*PROVIDED RECORDS:*
** start **
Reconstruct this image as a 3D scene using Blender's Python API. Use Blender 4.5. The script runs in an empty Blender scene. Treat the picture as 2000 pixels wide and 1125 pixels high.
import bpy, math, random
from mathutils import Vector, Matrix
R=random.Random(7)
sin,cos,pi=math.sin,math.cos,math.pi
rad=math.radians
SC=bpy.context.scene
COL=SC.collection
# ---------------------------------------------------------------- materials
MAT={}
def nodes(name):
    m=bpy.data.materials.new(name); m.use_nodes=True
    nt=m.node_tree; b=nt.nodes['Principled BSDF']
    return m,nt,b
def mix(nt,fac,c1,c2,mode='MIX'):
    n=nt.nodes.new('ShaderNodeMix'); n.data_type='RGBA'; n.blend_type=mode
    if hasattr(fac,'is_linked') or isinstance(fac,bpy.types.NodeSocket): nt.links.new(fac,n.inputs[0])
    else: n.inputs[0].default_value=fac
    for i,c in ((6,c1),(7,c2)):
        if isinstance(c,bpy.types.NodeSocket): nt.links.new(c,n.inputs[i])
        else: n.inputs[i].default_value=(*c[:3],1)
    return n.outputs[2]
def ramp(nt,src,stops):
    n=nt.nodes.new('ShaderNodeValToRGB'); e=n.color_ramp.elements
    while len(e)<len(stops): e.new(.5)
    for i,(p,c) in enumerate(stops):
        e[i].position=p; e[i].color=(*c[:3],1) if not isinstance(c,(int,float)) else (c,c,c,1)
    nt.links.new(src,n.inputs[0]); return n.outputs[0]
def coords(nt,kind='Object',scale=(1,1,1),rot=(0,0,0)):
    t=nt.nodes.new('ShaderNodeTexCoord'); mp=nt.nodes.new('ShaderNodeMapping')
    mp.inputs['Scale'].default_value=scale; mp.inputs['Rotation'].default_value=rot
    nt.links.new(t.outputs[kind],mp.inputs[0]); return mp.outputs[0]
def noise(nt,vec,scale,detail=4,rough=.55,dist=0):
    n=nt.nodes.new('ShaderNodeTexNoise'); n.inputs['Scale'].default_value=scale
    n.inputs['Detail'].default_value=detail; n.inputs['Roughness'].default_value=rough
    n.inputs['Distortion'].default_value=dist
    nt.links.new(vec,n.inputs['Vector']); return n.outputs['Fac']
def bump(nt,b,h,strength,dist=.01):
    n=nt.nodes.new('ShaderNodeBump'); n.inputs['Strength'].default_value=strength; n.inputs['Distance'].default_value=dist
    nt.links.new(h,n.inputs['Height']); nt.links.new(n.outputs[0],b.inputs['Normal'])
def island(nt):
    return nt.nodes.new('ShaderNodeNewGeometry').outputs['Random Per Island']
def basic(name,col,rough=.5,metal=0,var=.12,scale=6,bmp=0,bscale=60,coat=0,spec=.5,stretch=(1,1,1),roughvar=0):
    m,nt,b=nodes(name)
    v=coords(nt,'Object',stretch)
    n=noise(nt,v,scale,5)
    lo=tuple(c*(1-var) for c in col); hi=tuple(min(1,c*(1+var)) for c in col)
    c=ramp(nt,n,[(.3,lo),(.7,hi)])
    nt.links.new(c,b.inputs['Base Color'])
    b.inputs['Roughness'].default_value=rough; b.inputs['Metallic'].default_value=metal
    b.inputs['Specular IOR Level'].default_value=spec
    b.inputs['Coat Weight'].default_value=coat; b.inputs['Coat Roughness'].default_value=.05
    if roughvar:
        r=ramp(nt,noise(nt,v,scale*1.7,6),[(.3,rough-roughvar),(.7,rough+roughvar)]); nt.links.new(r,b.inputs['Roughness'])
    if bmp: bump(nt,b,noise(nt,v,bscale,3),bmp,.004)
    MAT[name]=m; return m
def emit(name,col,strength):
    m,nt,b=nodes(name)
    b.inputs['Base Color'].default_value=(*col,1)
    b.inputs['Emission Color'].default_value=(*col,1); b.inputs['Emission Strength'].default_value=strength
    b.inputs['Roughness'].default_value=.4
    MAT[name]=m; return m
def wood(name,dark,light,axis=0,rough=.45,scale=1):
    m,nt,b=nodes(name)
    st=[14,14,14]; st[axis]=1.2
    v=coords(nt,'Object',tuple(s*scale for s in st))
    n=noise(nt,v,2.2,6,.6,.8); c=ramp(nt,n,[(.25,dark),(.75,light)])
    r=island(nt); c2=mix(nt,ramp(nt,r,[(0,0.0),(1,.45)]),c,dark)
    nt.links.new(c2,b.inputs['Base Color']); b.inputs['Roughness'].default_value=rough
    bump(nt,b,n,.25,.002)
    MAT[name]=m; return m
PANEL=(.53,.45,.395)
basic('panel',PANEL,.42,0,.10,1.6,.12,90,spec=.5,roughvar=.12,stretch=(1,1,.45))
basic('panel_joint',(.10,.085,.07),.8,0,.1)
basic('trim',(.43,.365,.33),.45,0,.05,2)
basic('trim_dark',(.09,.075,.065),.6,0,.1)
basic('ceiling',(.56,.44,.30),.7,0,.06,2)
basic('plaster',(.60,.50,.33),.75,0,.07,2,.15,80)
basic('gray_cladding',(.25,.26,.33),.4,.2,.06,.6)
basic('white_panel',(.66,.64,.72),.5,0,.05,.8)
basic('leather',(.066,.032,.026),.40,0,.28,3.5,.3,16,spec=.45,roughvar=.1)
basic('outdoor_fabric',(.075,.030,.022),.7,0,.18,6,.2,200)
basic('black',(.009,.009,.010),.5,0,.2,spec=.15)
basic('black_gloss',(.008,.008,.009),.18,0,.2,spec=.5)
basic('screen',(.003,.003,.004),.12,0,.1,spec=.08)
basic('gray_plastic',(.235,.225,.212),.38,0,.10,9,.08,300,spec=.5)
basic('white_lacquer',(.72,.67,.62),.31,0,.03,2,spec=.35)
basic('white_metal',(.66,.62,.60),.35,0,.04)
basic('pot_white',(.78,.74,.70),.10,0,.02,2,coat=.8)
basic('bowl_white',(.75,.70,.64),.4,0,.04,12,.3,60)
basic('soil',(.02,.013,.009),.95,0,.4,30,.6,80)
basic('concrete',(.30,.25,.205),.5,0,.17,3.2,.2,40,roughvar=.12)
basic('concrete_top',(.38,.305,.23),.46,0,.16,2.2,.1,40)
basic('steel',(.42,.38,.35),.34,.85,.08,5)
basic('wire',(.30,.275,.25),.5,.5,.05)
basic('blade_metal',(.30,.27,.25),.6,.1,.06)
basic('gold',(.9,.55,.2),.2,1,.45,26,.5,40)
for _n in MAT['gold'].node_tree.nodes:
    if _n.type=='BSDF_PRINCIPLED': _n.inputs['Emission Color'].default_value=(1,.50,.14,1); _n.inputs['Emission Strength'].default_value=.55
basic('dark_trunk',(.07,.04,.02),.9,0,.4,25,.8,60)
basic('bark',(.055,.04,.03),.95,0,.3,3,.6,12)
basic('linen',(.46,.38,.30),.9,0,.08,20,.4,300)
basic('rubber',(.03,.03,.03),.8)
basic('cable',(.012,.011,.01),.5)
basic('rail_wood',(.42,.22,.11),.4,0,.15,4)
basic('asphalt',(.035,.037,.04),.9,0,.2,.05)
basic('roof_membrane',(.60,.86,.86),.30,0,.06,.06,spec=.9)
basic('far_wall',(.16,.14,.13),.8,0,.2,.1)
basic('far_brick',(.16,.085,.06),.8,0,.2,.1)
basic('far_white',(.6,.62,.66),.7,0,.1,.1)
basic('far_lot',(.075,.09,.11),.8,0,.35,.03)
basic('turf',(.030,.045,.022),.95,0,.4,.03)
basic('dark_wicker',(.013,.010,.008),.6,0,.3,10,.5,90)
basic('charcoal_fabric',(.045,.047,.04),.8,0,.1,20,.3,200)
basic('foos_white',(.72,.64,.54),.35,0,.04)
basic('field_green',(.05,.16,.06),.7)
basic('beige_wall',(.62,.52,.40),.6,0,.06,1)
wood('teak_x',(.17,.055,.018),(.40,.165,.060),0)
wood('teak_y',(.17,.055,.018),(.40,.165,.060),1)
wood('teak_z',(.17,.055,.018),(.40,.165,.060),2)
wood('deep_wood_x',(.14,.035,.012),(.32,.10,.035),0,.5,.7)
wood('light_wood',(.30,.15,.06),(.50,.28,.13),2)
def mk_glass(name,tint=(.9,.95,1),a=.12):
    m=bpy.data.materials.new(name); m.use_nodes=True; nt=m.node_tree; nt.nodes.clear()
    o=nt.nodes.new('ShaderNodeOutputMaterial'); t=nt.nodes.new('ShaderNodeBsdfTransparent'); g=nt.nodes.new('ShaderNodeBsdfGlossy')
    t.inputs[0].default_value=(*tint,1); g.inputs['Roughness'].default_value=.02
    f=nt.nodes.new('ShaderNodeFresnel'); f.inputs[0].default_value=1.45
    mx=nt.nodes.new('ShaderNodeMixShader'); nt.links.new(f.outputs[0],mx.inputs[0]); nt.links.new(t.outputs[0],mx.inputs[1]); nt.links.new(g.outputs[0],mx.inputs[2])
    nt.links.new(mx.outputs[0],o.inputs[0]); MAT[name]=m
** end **
** start **
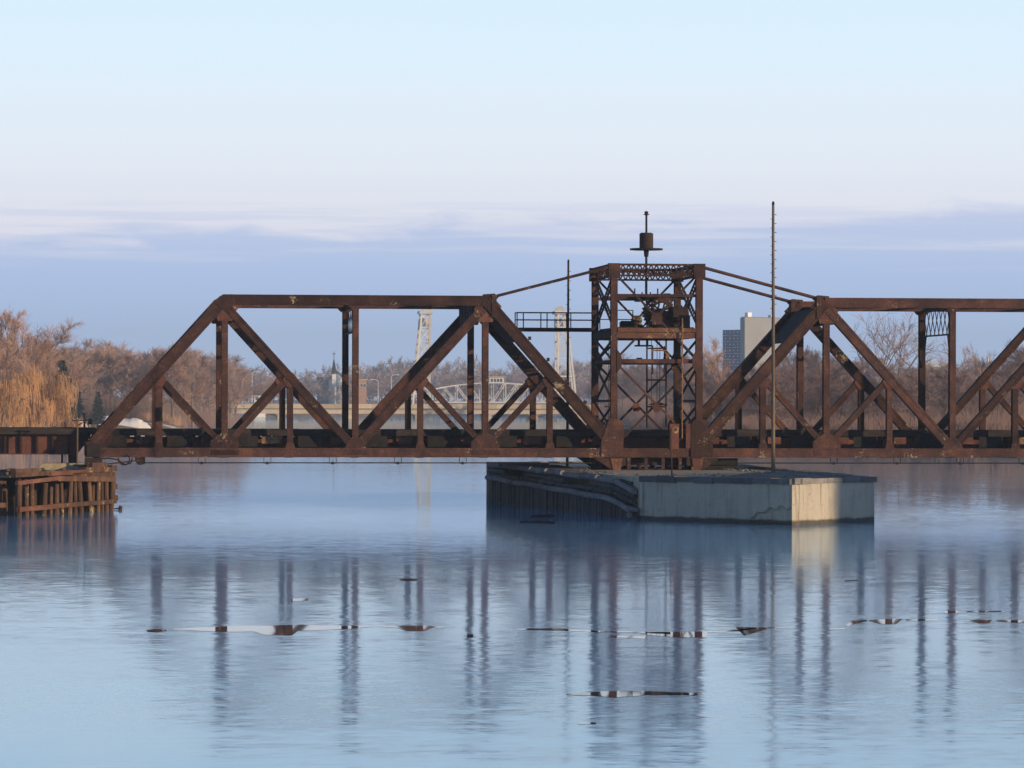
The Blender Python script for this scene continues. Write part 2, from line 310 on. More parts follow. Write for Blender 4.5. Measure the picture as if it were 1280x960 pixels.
** end **
** start **
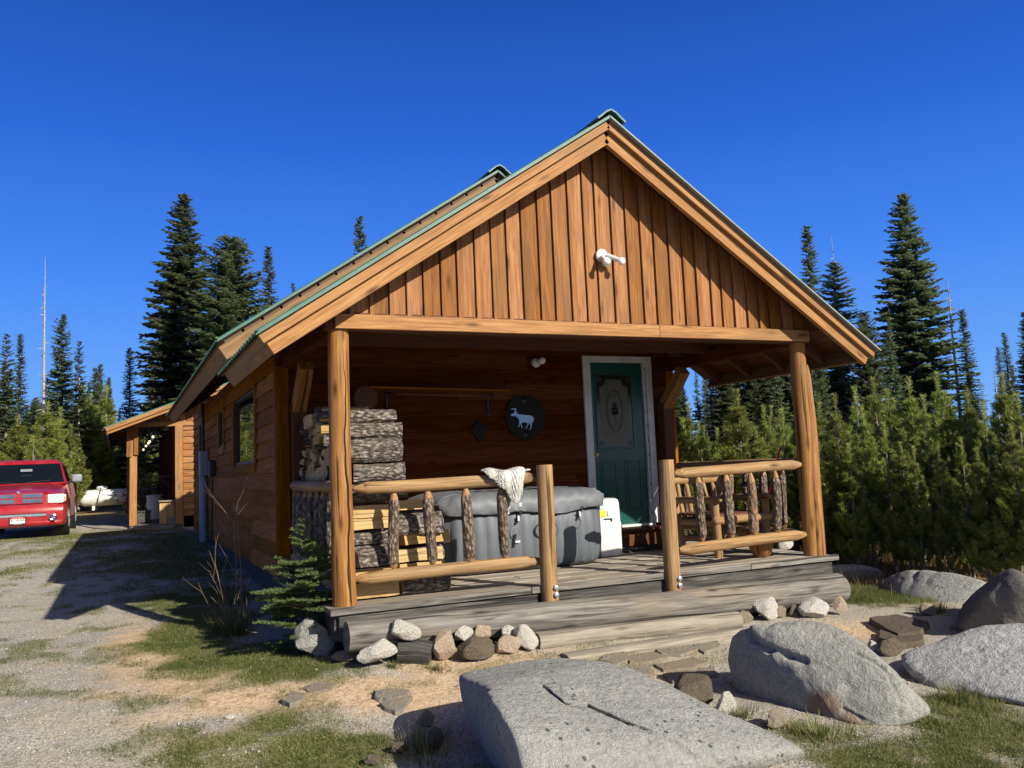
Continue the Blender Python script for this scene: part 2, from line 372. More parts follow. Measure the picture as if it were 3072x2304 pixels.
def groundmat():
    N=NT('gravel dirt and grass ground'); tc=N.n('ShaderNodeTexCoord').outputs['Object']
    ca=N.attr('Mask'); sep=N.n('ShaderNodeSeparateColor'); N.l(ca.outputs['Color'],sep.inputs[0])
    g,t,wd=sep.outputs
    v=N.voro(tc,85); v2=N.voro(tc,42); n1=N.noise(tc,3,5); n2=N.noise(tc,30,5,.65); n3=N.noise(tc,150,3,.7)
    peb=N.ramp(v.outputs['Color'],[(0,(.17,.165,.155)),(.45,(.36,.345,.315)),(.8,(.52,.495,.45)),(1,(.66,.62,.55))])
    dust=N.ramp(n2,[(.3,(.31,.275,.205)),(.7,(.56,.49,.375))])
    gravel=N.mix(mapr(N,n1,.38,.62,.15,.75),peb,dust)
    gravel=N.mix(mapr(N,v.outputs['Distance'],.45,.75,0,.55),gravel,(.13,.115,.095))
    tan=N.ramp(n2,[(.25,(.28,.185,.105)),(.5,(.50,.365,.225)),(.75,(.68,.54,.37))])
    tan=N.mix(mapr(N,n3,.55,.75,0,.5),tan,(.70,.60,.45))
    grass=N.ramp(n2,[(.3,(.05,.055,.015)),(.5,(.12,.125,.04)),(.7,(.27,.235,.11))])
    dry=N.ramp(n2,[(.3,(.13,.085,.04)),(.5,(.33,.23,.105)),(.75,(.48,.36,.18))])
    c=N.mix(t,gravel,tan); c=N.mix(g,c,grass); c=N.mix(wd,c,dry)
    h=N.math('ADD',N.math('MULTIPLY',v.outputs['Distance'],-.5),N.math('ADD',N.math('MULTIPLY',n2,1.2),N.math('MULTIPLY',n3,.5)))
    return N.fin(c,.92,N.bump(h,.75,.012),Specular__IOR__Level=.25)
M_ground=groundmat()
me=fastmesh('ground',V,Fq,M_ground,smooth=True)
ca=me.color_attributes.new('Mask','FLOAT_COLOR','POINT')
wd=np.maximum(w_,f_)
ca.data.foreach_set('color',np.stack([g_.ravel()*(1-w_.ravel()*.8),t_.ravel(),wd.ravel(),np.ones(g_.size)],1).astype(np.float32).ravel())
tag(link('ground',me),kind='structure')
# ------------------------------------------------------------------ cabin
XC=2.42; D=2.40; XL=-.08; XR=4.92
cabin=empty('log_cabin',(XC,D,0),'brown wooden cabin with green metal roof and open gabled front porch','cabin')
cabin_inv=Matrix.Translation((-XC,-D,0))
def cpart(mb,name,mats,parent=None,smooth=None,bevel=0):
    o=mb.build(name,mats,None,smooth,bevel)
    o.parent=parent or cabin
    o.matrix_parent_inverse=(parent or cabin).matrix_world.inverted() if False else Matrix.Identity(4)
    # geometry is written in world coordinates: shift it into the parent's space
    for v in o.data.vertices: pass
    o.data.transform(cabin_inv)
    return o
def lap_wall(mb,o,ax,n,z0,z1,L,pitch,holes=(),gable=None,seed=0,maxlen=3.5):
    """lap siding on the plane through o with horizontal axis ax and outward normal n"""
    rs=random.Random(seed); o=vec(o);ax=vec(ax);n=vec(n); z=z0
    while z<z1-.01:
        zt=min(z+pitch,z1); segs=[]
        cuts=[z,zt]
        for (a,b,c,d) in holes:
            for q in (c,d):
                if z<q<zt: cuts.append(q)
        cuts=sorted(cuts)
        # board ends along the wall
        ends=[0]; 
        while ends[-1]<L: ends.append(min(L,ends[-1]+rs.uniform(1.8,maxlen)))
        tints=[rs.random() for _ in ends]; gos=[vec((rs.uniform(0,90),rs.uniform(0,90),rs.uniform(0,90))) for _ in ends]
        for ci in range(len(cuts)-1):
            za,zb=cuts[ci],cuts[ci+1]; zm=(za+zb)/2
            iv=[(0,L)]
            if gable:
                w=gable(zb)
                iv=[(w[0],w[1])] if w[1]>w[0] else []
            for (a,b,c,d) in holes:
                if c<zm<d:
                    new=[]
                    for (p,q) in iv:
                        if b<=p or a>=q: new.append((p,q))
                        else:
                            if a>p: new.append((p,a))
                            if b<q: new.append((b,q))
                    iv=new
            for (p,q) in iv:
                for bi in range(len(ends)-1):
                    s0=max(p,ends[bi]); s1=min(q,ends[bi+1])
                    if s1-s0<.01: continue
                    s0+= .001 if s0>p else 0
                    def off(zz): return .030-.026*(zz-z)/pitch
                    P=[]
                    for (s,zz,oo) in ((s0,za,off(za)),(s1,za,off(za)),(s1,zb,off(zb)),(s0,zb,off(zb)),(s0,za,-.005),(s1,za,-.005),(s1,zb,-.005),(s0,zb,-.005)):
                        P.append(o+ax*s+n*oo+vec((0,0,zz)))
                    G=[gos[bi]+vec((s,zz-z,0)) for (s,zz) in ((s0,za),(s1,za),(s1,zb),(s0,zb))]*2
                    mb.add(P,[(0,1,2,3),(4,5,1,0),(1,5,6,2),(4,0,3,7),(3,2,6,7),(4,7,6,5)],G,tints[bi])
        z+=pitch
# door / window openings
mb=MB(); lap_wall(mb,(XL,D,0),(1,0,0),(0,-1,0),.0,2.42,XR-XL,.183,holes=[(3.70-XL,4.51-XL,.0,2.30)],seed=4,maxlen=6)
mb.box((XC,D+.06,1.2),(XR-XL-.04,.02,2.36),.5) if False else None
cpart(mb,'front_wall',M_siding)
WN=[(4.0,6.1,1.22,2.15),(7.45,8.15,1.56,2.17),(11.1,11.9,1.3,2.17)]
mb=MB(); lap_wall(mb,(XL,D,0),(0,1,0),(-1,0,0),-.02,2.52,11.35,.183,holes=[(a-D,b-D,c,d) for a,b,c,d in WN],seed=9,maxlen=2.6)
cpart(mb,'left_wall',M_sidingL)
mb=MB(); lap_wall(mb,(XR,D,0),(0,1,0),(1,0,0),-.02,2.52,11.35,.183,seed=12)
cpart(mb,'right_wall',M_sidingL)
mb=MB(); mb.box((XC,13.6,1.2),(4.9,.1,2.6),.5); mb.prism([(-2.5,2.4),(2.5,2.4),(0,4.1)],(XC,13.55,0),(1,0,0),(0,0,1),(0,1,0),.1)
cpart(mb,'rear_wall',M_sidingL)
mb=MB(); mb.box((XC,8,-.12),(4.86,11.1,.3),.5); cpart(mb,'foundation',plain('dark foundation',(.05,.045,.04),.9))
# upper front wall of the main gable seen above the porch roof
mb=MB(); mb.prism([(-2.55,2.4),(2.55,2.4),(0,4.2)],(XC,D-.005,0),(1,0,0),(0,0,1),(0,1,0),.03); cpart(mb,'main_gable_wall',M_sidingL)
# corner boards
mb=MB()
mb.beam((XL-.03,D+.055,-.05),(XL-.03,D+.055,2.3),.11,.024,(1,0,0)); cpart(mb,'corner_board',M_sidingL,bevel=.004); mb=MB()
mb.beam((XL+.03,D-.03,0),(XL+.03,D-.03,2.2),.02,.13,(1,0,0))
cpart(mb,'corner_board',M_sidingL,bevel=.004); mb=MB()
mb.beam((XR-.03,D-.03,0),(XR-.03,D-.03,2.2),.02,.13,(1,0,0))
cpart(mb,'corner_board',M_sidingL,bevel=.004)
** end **
*EXERCISE DETAILS:*
Gather up, from the records above, each line where the word "empty" appears.

*CORRECT RESULT:*
Reconstruct this image as a 3D scene using Blender's Python API. Use Blender 4.5. The script runs in an empty Blender scene. Treat the picture as 2000 pixels wide and 1125 pixels high.
cabin=empty('log_cabin',(XC,D,0),'brown wooden cabin with green metal roof and open gabled front porch','cabin')